I will add to the conversation by reporting what I did. A few years ago, I was running a little again. Not much, mind you, but I wore a HR monitor for some of it. I don't think any of my runs were more than a mile, if that. At the end of one of my short runs, I decided, knowing how far I was from home, to pick up the pace gradually so that, by the time I got home, I'd be running as fast as I could for the last 100 yards or so. And I think that's where I hit 179 on the Polar app once I'd downloaded the data. My age would have 64 or so at the time. It was my crude approximation of what I thought they do on treadmill tests in a lab. No humans or animals were harmed during the course of this study.

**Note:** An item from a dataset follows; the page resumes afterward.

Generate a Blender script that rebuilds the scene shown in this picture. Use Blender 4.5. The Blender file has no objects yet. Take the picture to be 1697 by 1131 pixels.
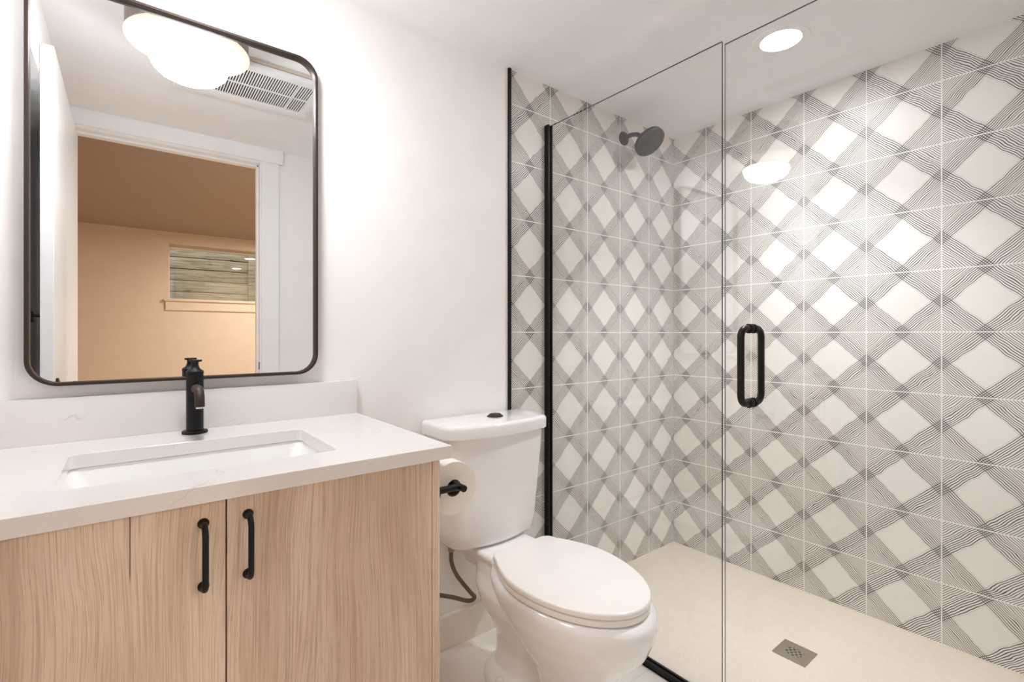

I honestly didn't expect it to be accurate, but this was shortly after I'd started using the HRM, and I was working with a max calculated by formula and knew my max HR was higher than that, so I just wanted a higher number to plug in. A real number would have been nice but, for free and for how easy it was to "test," at least I had something I knew was more realistic. I also remembered, a decade or two earlier, hitting 184 on a HRM doing the same thing, but at that time I was actually running distance regularly - I did the same thing then, but it was at the end of a 5-mile run instead of the shorter one a few years ago.
These tests are interesting data to have about one's self. I hope to do the telomere (or something along those lines) and also this HRM-in-a-lab-done-by-pros tests sometime in the relatively near future.
The thing that I liked most about the Jack Daniel's book was that VDOT (his term) number was based off racing performances. I never considered what it actually represented in physiological terms. The recommended paces for intervals, repeats, tempo runs, etc., all worked great for me. I've never been a particularly good distance runner, but to take 35 seconds off my best 5k time at age 45 was pretty cool to be able to do, and I'm confident it was training according to the guidance in that book that was what changed and made a difference for me.
FWIW, his guidance for what he called a tempo run was that it was limited to 20 minutes, regardless of your pace. As I was a 20-minutes-and-change 5k runner, it was easy for me to run to the 3-mile mark of a local 5k course. Pace was, if memory serves, about :30/mile slower than my then-current 5k race best, and you only did it once a week, no more often than that.